During a discussion on financial inclusion at the university’s annual India summit, Dr. Sheth urged banks to revamp how they view Indian consumers at the “bottom of the pyramid,” noting that though many people may live on $2 a day, but that doesn’t mean they don’t have any money.

The Western method of using income to measure wealth doesn’t bear out in India, he said. An educated software engineer in Bangalore might have a high salary, but his net worth may not match that of the “poor” farmer with no bank account who sold his land to a developer and parked much of his savings in his wife’s gold jewelry. 

An economic “caste system” blinds many to the sleeping giant that is India’s rural population, which could hold more than $2 trillion worth of gold, Dr.
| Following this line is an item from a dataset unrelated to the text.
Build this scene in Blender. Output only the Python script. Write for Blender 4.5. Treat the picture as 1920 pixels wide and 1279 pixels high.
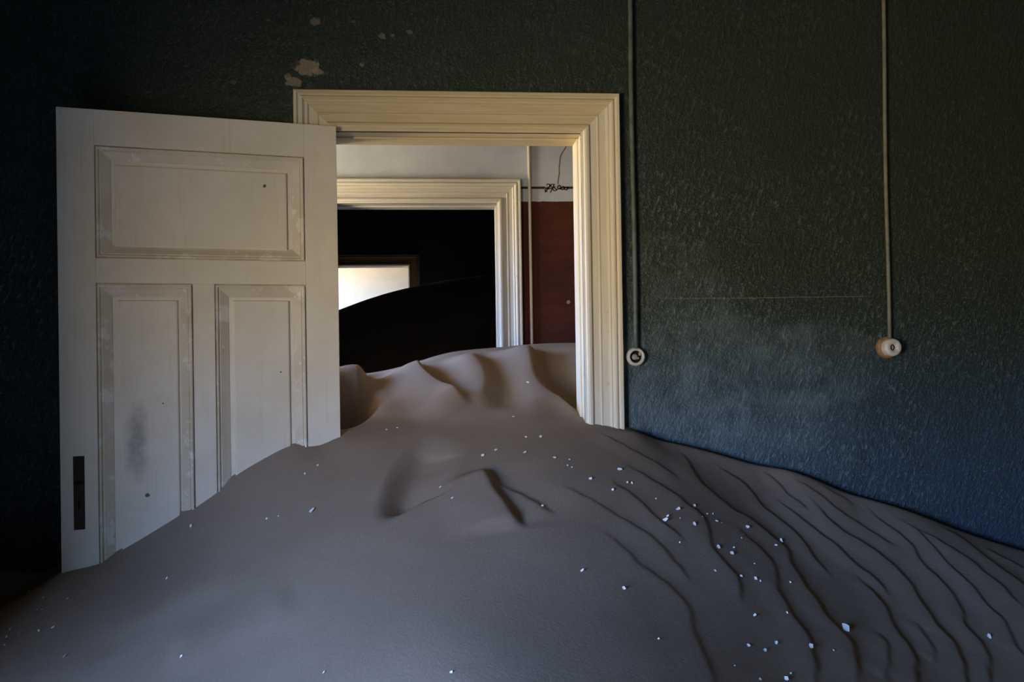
import bpy, bmesh, math, random
import numpy as np
from mathutils import Vector, Matrix

for o in list(bpy.data.objects):
    bpy.data.objects.remove(o)
SC = bpy.context.scene
COL = SC.collection
random.seed(11)

# ------------------------------------------------------------------ camera, sky, exposure
EYE = 1.45                                   # camera height; the room floor is z = 0, the wall with the doorway is y = 0
cam = bpy.data.cameras.new('camera')
cam.sensor_width = 36.0
cam.lens = 36.0 * 1300.0 / 1920.0
cam.clip_start = 0.05
co = bpy.data.objects.new('camera', cam)
COL.objects.link(co)
yaw, pit, rol = math.radians(4.57), math.radians(0.26), 0.0155
fw = Vector((math.sin(yaw) * math.cos(pit), math.cos(yaw) * math.cos(pit), math.sin(pit)))
rt = Vector((math.cos(yaw), -math.sin(yaw), 0))
up = rt.cross(fw)
r2 = math.cos(rol) * rt - math.sin(rol) * up
u2 = math.cos(rol) * up + math.sin(rol) * rt
co.matrix_world = Matrix(((r2.x, u2.x, -fw.x, 0), (r2.y, u2.y, -fw.y, -2.70), (r2.z, u2.z, -fw.z, EYE), (0, 0, 0, 1)))
SC.camera = co

SKY = (0.31, 0.53, 1.0)                      # clear sky
GROUND = (1.0, 0.79, 0.47)                   # sunlit desert below the horizon
SKY_STRENGTH, GROUND_STRENGTH = 16.5, 9.0
w = bpy.data.worlds.new('desert_sky')
SC.world = w
w.use_nodes = True
nt = w.node_tree
nt.nodes.clear()
tc = nt.nodes.new('ShaderNodeTexCoord')
sep = nt.nodes.new('ShaderNodeSeparateXYZ')
mr = nt.nodes.new('ShaderNodeMapRange')
mr.inputs['From Min'].default_value = -0.03
mr.inputs['From Max'].default_value = 0.11
mx = nt.nodes.new('ShaderNodeMix')
mx.data_type = 'RGBA'
mx.inputs['A'].default_value = tuple(c * GROUND_STRENGTH for c in GROUND) + (1,)
mx.inputs['B'].default_value = tuple(c * SKY_STRENGTH for c in SKY) + (1,)
bg = nt.nodes.new('ShaderNodeBackground')
wo = nt.nodes.new('ShaderNodeOutputWorld')
nt.links.new(tc.outputs['Generated'], sep.inputs[0])
nt.links.new(sep.outputs['Z'], mr.inputs['Value'])
nt.links.new(mr.outputs['Result'], mx.inputs['Factor'])
nt.links.new(mx.outputs['Result'], bg.inputs['Color'])
nt.links.new(bg.outputs[0], wo.inputs[0])
SC.view_settings.view_transform = 'Standard'
SC.view_settings.look = 'None'
SC.view_settings.gamma = 1.0
SC.view_settings.use_curve_mapping = False
SC.view_settings.exposure = 1.95

# windows that let the daylight in: (number, wall x, y0, y1, z0, z1)
WIN_MAIN = (-1.72, -3.95, -2.40, 0.66, 1.84)
WIN_CORR = (-1.72, 0.44, 1.17, 1.35, 2.45)
WIN_FAR = (-2.60, 5.70, 6.70, 1.75, 2.80)
def portal(win):
    x, y0, y1, z0, z1 = win
    l = bpy.data.lights.new('daylight_portal', 'AREA')
    l.shape = 'RECTANGLE'
    l.size, l.size_y = z1 - z0, y1 - y0
    l.cycles.is_portal = True
    o = bpy.data.objects.new('daylight_portal', l)
    o.location = (x - 0.02, (y0 + y1) / 2, (z0 + z1) / 2)
    o.rotation_euler = (0, -math.pi / 2, 0)
    COL.objects.link(o)
for wn in (WIN_MAIN, WIN_CORR, WIN_FAR):
    portal(wn)

# ------------------------------------------------------------------ helpers
def tag(o, label=None, cat=None, group=None, kind=None):
    if label: o['label'] = label
    if cat: o['category'] = cat
    if group: o['group'] = group
    if kind: o['kind'] = kind
    return o
def link(name, bm, mat, parent=None, smooth=False):
    me = bpy.data.meshes.new(name)
    bmesh.ops.recalc_face_normals(bm, faces=bm.faces)
    bm.to_mesh(me)
    bm.free()
    if mat: me.materials.append(mat)
    if smooth:
        me.polygons.foreach_set('use_smooth', [True] * len(me.polygons))
    o = bpy.data.objects.new(name, me)
    COL.objects.link(o)
    if parent is not None: o.parent = parent
    return o
def empty(name, loc=(0, 0, 0), rz=0.0):
    o = bpy.data.objects.new(name, None)
    o.location = loc
    o.rotation_euler = (0, 0, rz)
    o.empty_display_size = 0.1
    COL.objects.link(o)
    return o
def add_box(bm, a, b, bevel=0.0):
    r = bmesh.ops.create_cube(bm, size=1.0)
    vs = r['verts']
    for v in vs:
        v.co = Vector(((a[0] + b[0]) / 2 + v.co.x * (b[0] - a[0]), (a[1] + b[1]) / 2 + v.co.y * (b[1] - a[1]), (a[2] + b[2]) / 2 + v.co.z * (b[2] - a[2])))
    if bevel:
        es = list({e for v in vs for e in v.link_edges})
        bmesh.ops.bevel(bm, geom=es, offset=bevel, segments=2, affect='EDGES', profile=0.5)
def box(name, a, b, mat, parent=None, bevel=0.0):
    bm = bmesh.new()
    add_box(bm, a, b, bevel)
    return link(name, bm, mat, parent)
def prism(bm, pts, d0, d1, axis='y'):
    """a polygon of (x, z) points extruded along y (or of (y, z) points along x)"""
    f = (lambda p, d: (p[0], d, p[1])) if axis == 'y' else (lambda p, d: (d, p[0], p[1]))
    A = [bm.verts.new(f(p, d0)) for p in pts]
    B = [bm.verts.new(f(p, d1)) for p in pts]
    bm.faces.new(A)
    bm.faces.new(list(reversed(B)))
    n = len(pts)
    for i in range(n):
        bm.faces.new((A[i], A[(i + 1) % n], B[(i + 1) % n], B[i]))
def holed(bm, u0, u1, z0, z1, hole, d0, d1, axis):
    """a rectangular wall with one rectangular window hole, from four boxes"""
    a0, a1, b0, b1 = hole
    for (p, q, s, t) in ((u0, a0, z0, z1), (a1, u1, z0, z1), (a0, a1, z0, b0), (a0, a1, b1, z1)):
        prism(bm, [(p, s), (q, s), (q, t), (p, t)], d0, d1, axis)
def lathe(bm, prof, seg=40, c=(0, 0, 0)):
    """profile of (radius, depth towards the room) turned about the y axis; the room is at -y"""
    rings = []
    for (r, d) in prof:
        if r < 1e-6:
            rings.append([bm.verts.new((c[0], c[1] - d, c[2]))])
        else:
            rings.append([bm.verts.new((c[0] + r * math.cos(2 * math.pi * k / seg), c[1] - d, c[2] + r * math.sin(2 * math.pi * k / seg))) for k in range(seg)])
    for A, B in zip(rings, rings[1:]):
        if len(A) == 1 and len(B) == 1: continue
        for k in range(seg):
            j = (k + 1) % seg
            if len(A) == 1: bm.faces.new((A[0], B[k], B[j]))
            elif len(B) == 1: bm.faces.new((A[k], A[j], B[0]))
            else: bm.faces.new((A[k], A[j], B[j], B[k]))
def tube(bm, pts, r, seg=14):
    rings = []
    for i, p in enumerate(pts):
        p = Vector(p)
        t = (Vector(pts[min(i + 1, len(pts) - 1)]) - Vector(pts[max(i - 1, 0)])).normalized()
        a = t.orthogonal().normalized() if abs(t.z) < 0.99 else Vector((1, 0, 0))
        b = t.cross(a).normalized()
        a = b.cross(t)
        rings.append([bm.verts.new(p + r * (math.cos(2 * math.pi * k / seg) * a + math.sin(2 * math.pi * k / seg) * b)) for k in range(seg)])
    for A, B in zip(rings, rings[1:]):
        for k in range(seg):
            bm.faces.new((A[k], A[(k + 1) % seg], B[(k + 1) % seg], B[k]))
    bm.faces.new(rings[0])
    bm.faces.new(list(reversed(rings[-1])))

# ------------------------------------------------------------------ materials
class NT:
    """short-hand for building a node tree"""
    def __init__(s, name, rough=0.8, spec=0.3):
        s.m = bpy.data.materials.new(name)
        s.m.use_nodes = True
        s.t = s.m.node_tree
        s.b = s.t.nodes['Principled BSDF']
        s.b.inputs['Roughness'].default_value = rough
        s.b.inputs['Specular IOR Level'].default_value = spec
        s.co = s.t.nodes.new('ShaderNodeTexCoord').outputs['Object']
    def put(s, inp, v):
        if isinstance(v, bpy.types.NodeSocket): s.t.links.new(v, inp)
        elif isinstance(v, (tuple, list)) and len(v) == 3 and inp.type == 'RGBA': inp.default_value = (*v, 1)
        else: inp.default_value = v
    def noise(s, scale, detail=4, rough=0.55, stretch=None, rot=None, dist=0.0, color=False):
        v = s.co
        if rot is not None:                     # rotate first, then stretch along the turned axes
            mp = s.t.nodes.new('ShaderNodeMapping')
            mp.inputs['Rotation'].default_value = rot
            s.t.links.new(v, mp.inputs['Vector'])
            v = mp.outputs[0]
        if stretch is not None:
            mp = s.t.nodes.new('ShaderNodeMapping')
            mp.inputs['Scale'].default_value = stretch
            s.t.links.new(v, mp.inputs['Vector'])
            v = mp.outputs[0]
        n = s.t.nodes.new('ShaderNodeTexNoise')
        n.inputs['Scale'].default_value = scale
        n.inputs['Detail'].default_value = detail
        n.inputs['Roughness'].default_value = rough
        n.inputs['Distortion'].default_value = dist
        s.t.links.new(v, n.inputs['Vector'])
        return n.outputs['Color' if color else 'Fac']
    def math(s, op, a, b=0.0, c=None, clamp=False):
        n = s.t.nodes.new('ShaderNodeMath')
        n.operation = op
        n.use_clamp = clamp
        s.put(n.inputs[0], a)
        s.put(n.inputs[1], b)
        if c is not None: s.put(n.inputs[2], c)
        return n.outputs[0]
    def ramp(s, v, a, b, lo=0.0, hi=1.0, smooth=True):
        n = s.t.nodes.new('ShaderNodeMapRange')
        if smooth: n.interpolation_type = 'SMOOTHSTEP'
        s.put(n.inputs['Value'], v)
        n.inputs['From Min'].default_value = a
        n.inputs['From Max'].default_value = b
        n.inputs['To Min'].default_value = lo
        n.inputs['To Max'].default_value = hi
        return n.outputs['Result']
    def mix(s, f, a, b):
        n = s.t.nodes.new('ShaderNodeMix')
        n.data_type = 'RGBA'
        s.put(n.inputs['Factor'], f)
        s.put(n.inputs['A'], a)
        s.put(n.inputs['B'], b)
        return n.outputs['Result']
    def xyz(s, i):
        n = s.t.nodes.new('ShaderNodeSeparateXYZ')
        s.t.links.new(s.co, n.inputs[0])
        return n.outputs[i]
    def spot(s, c, r, wob=0.0, n=None, sc=(1, 1, 1)):
        """1 inside a ragged blob about the point c"""
        mp = s.t.nodes.new('ShaderNodeMapping')
        mp.vector_type = 'POINT'
        mp.inputs['Location'].default_value = tuple(-c[i] * sc[i] for i in range(3))
        mp.inputs['Scale'].default_value = sc
        s.t.links.new(s.co, mp.inputs['Vector'])
        ln = s.t.nodes.new('ShaderNodeVectorMath')
        ln.operation = 'LENGTH'
        s.t.links.new(mp.outputs[0], ln.inputs[0])
        d = ln.outputs['Value']
        if n is not None: d = s.math('ADD', d, s.math('MULTIPLY', s.math('SUBTRACT', n, 0.5), wob))
        return s.ramp(d, r, r * 0.75)
    def soft(s, c, r, wob, n, sc):
        """like spot, with a rubbed edge and a streaky inside"""
        mp = s.t.nodes.new('ShaderNodeMapping')
        mp.inputs['Location'].default_value = tuple(-c[i] * sc[i] for i in range(3))
        mp.inputs['Scale'].default_value = sc
        s.t.links.new(s.co, mp.inputs['Vector'])
        ln = s.t.nodes.new('ShaderNodeVectorMath')
        ln.operation = 'LENGTH'
        s.t.links.new(mp.outputs[0], ln.inputs[0])
        d = s.math('ADD', ln.outputs['Value'], s.math('MULTIPLY', s.math('SUBTRACT', n, 0.5), wob))
        return s.math('MULTIPLY', s.ramp(d, r, r * 0.15), s.ramp(s.noise(40, 5, 0.65), 0.3, 0.6, 0.55, 1.0))
    def bump(s, h, strength=0.3, dist=0.01):
        n = s.t.nodes.new('ShaderNodeBump')
        n.inputs['Strength'].default_value = strength
        n.inputs['Distance'].default_value = dist
        s.put(n.inputs['Height'], h)
        s.t.links.new(n.outputs[0], s.b.inputs['Normal'])
    def done(s, col):
        s.put(s.b.inputs['Base Color'], col)
        return s.m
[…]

Sheth said, an amount greater than India’s entire 2011 gross domestic product. 

“These are not oppressed people. I think we, as educated, elite class exercise our elitism over them. We look upon them as if they should behave like we behave,” said Dr. Sheth, a chaired marketing professor who sits on the Wipro Technologies Ltd. board of directors. 

His remarks came during a panel addressing ways to boost access to banking services among the so-called “poor.” 

According to Dr. Sheth, the answer is simple – though it might not develop as a Wells Fargo with a drive-through ATM on every corner. 

Instead of using a traditional branch model or insisting on creating an American-style credit score for each person, banking services should be delivered by mobile phones, which are used by more than 900 million Indians and see no disparity in access based on age, gender or income level. 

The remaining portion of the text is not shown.